Opposition leader slams ruling party over Pegasus spyware

Donald Tusk, leader of Poland's main opposition grouping, has lashed out at the government for its alleged use of the Pegasus software to spy on government opponents.
The opposition have accused the ruling party, the conservative Law and Justice (PiS), of purchasing Pegasus from the Israeli firm NSO to spy on it and other government opponents, citing reports from Citizen Lab, a specialised unit at the University of Toronto, phone maker Apple and Amnesty International.
"The things around Pegasus, or generally the use of such tools by the government... are repression of the opposition and a violation of democracy," Donald Tusk, leader of the centrist Civic Coalition (KO), told TOK FM radio on Thursday.
PiS has downplayed the accusations, saying that any use of surveillance must be approved by the prosecutor general and a court, and that all potential instances of wiretapping were in full compliance with the law.
Commenting on the ruling party's dismissal of the issue, Tusk said that government officials are aware of criminal responsibility.
"And this is why Prime Minister (Mateusz) Morawiecki has resorted to such silly, failed and desperate attempts to minimise this problem because he is aware that he's co-responsible for the situation as the head of the Polish government," Tusk said.

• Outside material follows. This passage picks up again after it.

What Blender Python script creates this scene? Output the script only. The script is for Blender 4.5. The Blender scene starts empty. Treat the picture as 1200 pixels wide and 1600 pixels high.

The opposition leader also warned that "those who are responsible for the use of such tools will be held criminally responsible."
The opposition has tried to gather forces and overcome party differences in the lower house of parliament to set up an investigative commission to scrutinise the use of surveillance tools by the government but the initiative has been strongly opposed by PiS, which claims the body would be used for political purposes.
Still, the opposition may lack a single MP to get the motion through parliament, but Tusk said someone from the ruling party may decide to support the move.
"We know that there are some PiS MPs who are upset by Pegasus as they have been wiretapped too," Tusk said. "So anything is possible."
He also went on to say that "about a hundred PiS MPs are afraid they have been wiretapped."
In late January, Jan Krzysztof Ardanowski, an MP with PiS and a former agriculture minister who has fallen from grace with the party leadership, said that he would vote for the commission if he does not "receive an explanation about whether he was wiretapped or not."
A motion to set up the commission was filed with the lower house speaker last week.
According to Citizen Lab reports, Pegasus was used to hack the mobile phones of some members of the opposition, including Senator Krzysztof Brejza, who at the time of the attack was head of a parliamentary campaign for Civic Coalition. Other Pegasus victims included a lawyer representing Donald Tusk, a prosecutor who launched an investigation that was unfavourable for the government and the leader of a farmers' movement criticising the government's rural policies.